Available data:
------------------------
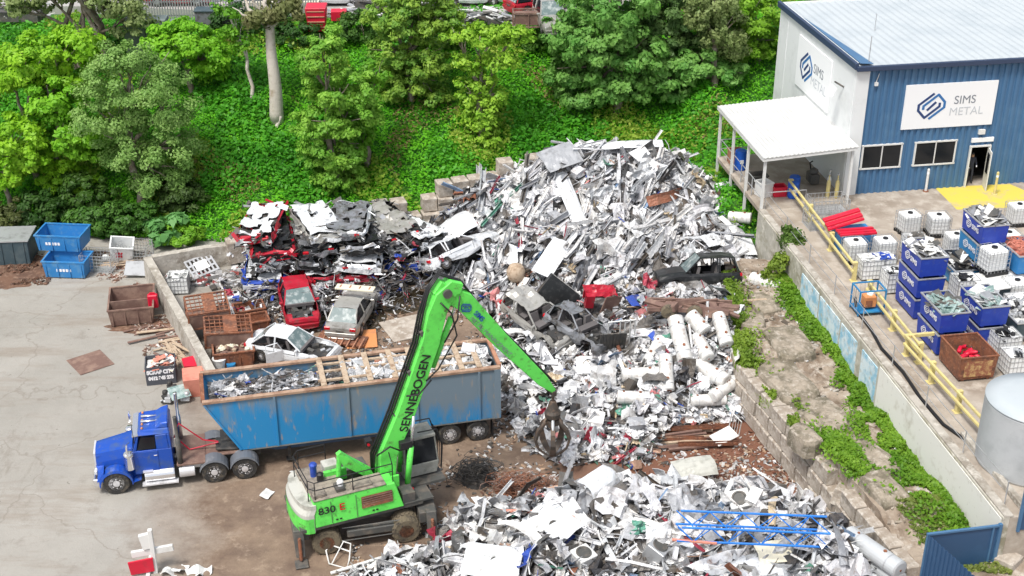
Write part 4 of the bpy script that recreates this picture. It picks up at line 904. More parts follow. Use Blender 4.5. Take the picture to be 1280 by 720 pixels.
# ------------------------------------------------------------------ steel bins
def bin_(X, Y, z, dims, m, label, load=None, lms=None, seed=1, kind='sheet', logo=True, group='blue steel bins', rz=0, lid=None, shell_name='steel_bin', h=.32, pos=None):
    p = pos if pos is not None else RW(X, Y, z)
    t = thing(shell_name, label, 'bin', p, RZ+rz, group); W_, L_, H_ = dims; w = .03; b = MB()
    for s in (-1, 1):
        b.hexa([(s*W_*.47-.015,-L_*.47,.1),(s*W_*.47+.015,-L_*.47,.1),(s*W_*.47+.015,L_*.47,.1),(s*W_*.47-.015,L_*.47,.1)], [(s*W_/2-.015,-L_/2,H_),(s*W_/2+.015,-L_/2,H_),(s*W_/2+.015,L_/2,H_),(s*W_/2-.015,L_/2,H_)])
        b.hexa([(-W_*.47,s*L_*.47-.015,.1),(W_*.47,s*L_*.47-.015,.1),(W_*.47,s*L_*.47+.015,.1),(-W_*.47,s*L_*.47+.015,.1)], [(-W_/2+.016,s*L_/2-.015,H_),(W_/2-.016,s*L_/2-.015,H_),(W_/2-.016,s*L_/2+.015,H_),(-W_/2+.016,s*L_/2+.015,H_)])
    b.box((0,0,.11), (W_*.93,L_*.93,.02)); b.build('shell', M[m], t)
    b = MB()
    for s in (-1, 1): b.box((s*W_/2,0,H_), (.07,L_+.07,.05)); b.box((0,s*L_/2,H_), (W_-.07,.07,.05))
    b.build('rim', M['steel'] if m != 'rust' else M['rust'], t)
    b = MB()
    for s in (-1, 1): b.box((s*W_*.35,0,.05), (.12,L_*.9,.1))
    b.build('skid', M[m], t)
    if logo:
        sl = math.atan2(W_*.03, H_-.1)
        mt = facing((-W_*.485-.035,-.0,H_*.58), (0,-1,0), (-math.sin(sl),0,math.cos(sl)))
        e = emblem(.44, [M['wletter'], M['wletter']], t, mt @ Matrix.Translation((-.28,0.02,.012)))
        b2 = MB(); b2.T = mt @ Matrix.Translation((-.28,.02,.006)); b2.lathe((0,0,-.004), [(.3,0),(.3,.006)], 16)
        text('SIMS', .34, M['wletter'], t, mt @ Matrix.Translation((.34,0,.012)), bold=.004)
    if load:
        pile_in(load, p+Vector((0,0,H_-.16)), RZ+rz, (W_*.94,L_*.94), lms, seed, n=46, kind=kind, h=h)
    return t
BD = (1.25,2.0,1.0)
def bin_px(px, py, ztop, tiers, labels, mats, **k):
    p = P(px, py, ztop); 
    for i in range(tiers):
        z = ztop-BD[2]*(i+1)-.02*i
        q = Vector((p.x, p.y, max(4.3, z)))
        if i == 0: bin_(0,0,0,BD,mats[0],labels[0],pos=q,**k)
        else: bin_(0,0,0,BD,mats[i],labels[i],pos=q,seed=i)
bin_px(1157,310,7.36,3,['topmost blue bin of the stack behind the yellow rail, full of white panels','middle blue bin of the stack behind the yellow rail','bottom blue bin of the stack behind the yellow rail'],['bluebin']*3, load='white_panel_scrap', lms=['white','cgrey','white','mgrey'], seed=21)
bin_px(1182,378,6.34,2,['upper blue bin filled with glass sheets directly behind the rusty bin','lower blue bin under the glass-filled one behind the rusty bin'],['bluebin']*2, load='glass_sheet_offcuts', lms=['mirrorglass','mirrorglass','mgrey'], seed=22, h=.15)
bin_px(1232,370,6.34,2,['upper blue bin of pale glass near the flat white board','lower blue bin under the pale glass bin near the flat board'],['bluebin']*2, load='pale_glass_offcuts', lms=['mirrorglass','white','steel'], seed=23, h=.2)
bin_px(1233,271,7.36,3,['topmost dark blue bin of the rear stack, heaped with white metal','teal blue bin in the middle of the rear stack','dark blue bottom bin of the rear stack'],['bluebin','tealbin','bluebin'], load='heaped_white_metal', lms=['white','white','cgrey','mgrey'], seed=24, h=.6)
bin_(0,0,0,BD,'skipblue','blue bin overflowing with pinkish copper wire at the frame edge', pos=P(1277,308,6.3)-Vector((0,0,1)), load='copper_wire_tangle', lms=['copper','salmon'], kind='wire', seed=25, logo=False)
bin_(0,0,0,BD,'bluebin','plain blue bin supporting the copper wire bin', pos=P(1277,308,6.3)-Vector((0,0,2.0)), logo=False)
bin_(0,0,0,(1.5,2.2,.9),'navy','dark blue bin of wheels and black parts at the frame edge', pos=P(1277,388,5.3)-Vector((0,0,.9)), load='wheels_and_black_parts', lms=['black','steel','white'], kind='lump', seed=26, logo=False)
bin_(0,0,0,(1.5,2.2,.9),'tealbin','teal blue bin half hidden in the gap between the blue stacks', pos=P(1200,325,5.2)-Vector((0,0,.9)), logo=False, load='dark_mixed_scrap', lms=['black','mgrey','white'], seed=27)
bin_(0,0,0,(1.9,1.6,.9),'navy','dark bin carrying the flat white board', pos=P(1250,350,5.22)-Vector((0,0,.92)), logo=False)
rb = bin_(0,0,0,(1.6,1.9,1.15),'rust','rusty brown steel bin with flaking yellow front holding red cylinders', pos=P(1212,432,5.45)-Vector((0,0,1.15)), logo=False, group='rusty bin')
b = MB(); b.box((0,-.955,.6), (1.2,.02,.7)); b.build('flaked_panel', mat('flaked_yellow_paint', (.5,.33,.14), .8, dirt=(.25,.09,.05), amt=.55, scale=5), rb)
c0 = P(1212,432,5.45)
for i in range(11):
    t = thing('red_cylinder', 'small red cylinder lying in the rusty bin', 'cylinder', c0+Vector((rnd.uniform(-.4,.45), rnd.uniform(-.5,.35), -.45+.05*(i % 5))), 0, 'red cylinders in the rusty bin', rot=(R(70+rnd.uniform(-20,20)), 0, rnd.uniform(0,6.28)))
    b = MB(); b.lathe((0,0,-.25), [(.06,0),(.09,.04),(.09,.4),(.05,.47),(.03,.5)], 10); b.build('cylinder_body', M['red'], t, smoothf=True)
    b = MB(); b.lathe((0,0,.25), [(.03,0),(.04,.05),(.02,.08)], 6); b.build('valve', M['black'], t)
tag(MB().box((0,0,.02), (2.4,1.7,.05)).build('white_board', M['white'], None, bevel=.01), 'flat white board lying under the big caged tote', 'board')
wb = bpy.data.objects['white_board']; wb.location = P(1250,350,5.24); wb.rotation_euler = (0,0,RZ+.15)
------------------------
What to produce:
Would you return the data exactly as written, without the pictures?

Solution to this problem:
Write part 4 of the bpy script that recreates this picture. It picks up at line 904. More parts follow. Use Blender 4.5. Take the picture to be 1280 by 720 pixels.
# ------------------------------------------------------------------ steel bins
def bin_(X, Y, z, dims, m, label, load=None, lms=None, seed=1, kind='sheet', logo=True, group='blue steel bins', rz=0, lid=None, shell_name='steel_bin', h=.32, pos=None):
    p = pos if pos is not None else RW(X, Y, z)
    t = thing(shell_name, label, 'bin', p, RZ+rz, group); W_, L_, H_ = dims; w = .03; b = MB()
    for s in (-1, 1):
        b.hexa([(s*W_*.47-.015,-L_*.47,.1),(s*W_*.47+.015,-L_*.47,.1),(s*W_*.47+.015,L_*.47,.1),(s*W_*.47-.015,L_*.47,.1)], [(s*W_/2-.015,-L_/2,H_),(s*W_/2+.015,-L_/2,H_),(s*W_/2+.015,L_/2,H_),(s*W_/2-.015,L_/2,H_)])
        b.hexa([(-W_*.47,s*L_*.47-.015,.1),(W_*.47,s*L_*.47-.015,.1),(W_*.47,s*L_*.47+.015,.1),(-W_*.47,s*L_*.47+.015,.1)], [(-W_/2+.016,s*L_/2-.015,H_),(W_/2-.016,s*L_/2-.015,H_),(W_/2-.016,s*L_/2+.015,H_),(-W_/2+.016,s*L_/2+.015,H_)])
    b.box((0,0,.11), (W_*.93,L_*.93,.02)); b.build('shell', M[m], t)
    b = MB()
    for s in (-1, 1): b.box((s*W_/2,0,H_), (.07,L_+.07,.05)); b.box((0,s*L_/2,H_), (W_-.07,.07,.05))
    b.build('rim', M['steel'] if m != 'rust' else M['rust'], t)
    b = MB()
    for s in (-1, 1): b.box((s*W_*.35,0,.05), (.12,L_*.9,.1))
    b.build('skid', M[m], t)
    if logo:
        sl = math.atan2(W_*.03, H_-.1)
        mt = facing((-W_*.485-.035,-.0,H_*.58), (0,-1,0), (-math.sin(sl),0,math.cos(sl)))
        e = emblem(.44, [M['wletter'], M['wletter']], t, mt @ Matrix.Translation((-.28,0.02,.012)))
        b2 = MB(); b2.T = mt @ Matrix.Translation((-.28,.02,.006)); b2.lathe((0,0,-.004), [(.3,0),(.3,.006)], 16)
        text('SIMS', .34, M['wletter'], t, mt @ Matrix.Translation((.34,0,.012)), bold=.004)
    if load:
        pile_in(load, p+Vector((0,0,H_-.16)), RZ+rz, (W_*.94,L_*.94), lms, seed, n=46, kind=kind, h=h)
    return t
BD = (1.25,2.0,1.0)
def bin_px(px, py, ztop, tiers, labels, mats, **k):
    p = P(px, py, ztop); 
    for i in range(tiers):
        z = ztop-BD[2]*(i+1)-.02*i
        q = Vector((p.x, p.y, max(4.3, z)))
        if i == 0: bin_(0,0,0,BD,mats[0],labels[0],pos=q,**k)
        else: bin_(0,0,0,BD,mats[i],labels[i],pos=q,seed=i)
bin_px(1157,310,7.36,3,['topmost blue bin of the stack behind the yellow rail, full of white panels','middle blue bin of the stack behind the yellow rail','bottom blue bin of the stack behind the yellow rail'],['bluebin']*3, load='white_panel_scrap', lms=['white','cgrey','white','mgrey'], seed=21)
bin_px(1182,378,6.34,2,['upper blue bin filled with glass sheets directly behind the rusty bin','lower blue bin under the glass-filled one behind the rusty bin'],['bluebin']*2, load='glass_sheet_offcuts', lms=['mirrorglass','mirrorglass','mgrey'], seed=22, h=.15)
bin_px(1232,370,6.34,2,['upper blue bin of pale glass near the flat white board','lower blue bin under the pale glass bin near the flat board'],['bluebin']*2, load='pale_glass_offcuts', lms=['mirrorglass','white','steel'], seed=23, h=.2)
bin_px(1233,271,7.36,3,['topmost dark blue bin of the rear stack, heaped with white metal','teal blue bin in the middle of the rear stack','dark blue bottom bin of the rear stack'],['bluebin','tealbin','bluebin'], load='heaped_white_metal', lms=['white','white','cgrey','mgrey'], seed=24, h=.6)
bin_(0,0,0,BD,'skipblue','blue bin overflowing with pinkish copper wire at the frame edge', pos=P(1277,308,6.3)-Vector((0,0,1)), load='copper_wire_tangle', lms=['copper','salmon'], kind='wire', seed=25, logo=False)
bin_(0,0,0,BD,'bluebin','plain blue bin supporting the copper wire bin', pos=P(1277,308,6.3)-Vector((0,0,2.0)), logo=False)
bin_(0,0,0,(1.5,2.2,.9),'navy','dark blue bin of wheels and black parts at the frame edge', pos=P(1277,388,5.3)-Vector((0,0,.9)), load='wheels_and_black_parts', lms=['black','steel','white'], kind='lump', seed=26, logo=False)
bin_(0,0,0,(1.5,2.2,.9),'tealbin','teal blue bin half hidden in the gap between the blue stacks', pos=P(1200,325,5.2)-Vector((0,0,.9)), logo=False, load='dark_mixed_scrap', lms=['black','mgrey','white'], seed=27)
bin_(0,0,0,(1.9,1.6,.9),'navy','dark bin carrying the flat white board', pos=P(1250,350,5.22)-Vector((0,0,.92)), logo=False)
rb = bin_(0,0,0,(1.6,1.9,1.15),'rust','rusty brown steel bin with flaking yellow front holding red cylinders', pos=P(1212,432,5.45)-Vector((0,0,1.15)), logo=False, group='rusty bin')
b = MB(); b.box((0,-.955,.6), (1.2,.02,.7)); b.build('flaked_panel', mat('flaked_yellow_paint', (.5,.33,.14), .8, dirt=(.25,.09,.05), amt=.55, scale=5), rb)
c0 = P(1212,432,5.45)
for i in range(11):
    t = thing('red_cylinder', 'small red cylinder lying in the rusty bin', 'cylinder', c0+Vector((rnd.uniform(-.4,.45), rnd.uniform(-.5,.35), -.45+.05*(i % 5))), 0, 'red cylinders in the rusty bin', rot=(R(70+rnd.uniform(-20,20)), 0, rnd.uniform(0,6.28)))
    b = MB(); b.lathe((0,0,-.25), [(.06,0),(.09,.04),(.09,.4),(.05,.47),(.03,.5)], 10); b.build('cylinder_body', M['red'], t, smoothf=True)
    b = MB(); b.lathe((0,0,.25), [(.03,0),(.04,.05),(.02,.08)], 6); b.build('valve', M['black'], t)
tag(MB().box((0,0,.02), (2.4,1.7,.05)).build('white_board', M['white'], None, bevel=.01), 'flat white board lying under the big caged tote', 'board')
wb = bpy.data.objects['white_board']; wb.location = P(1250,350,5.24); wb.rotation_euler = (0,0,RZ+.15)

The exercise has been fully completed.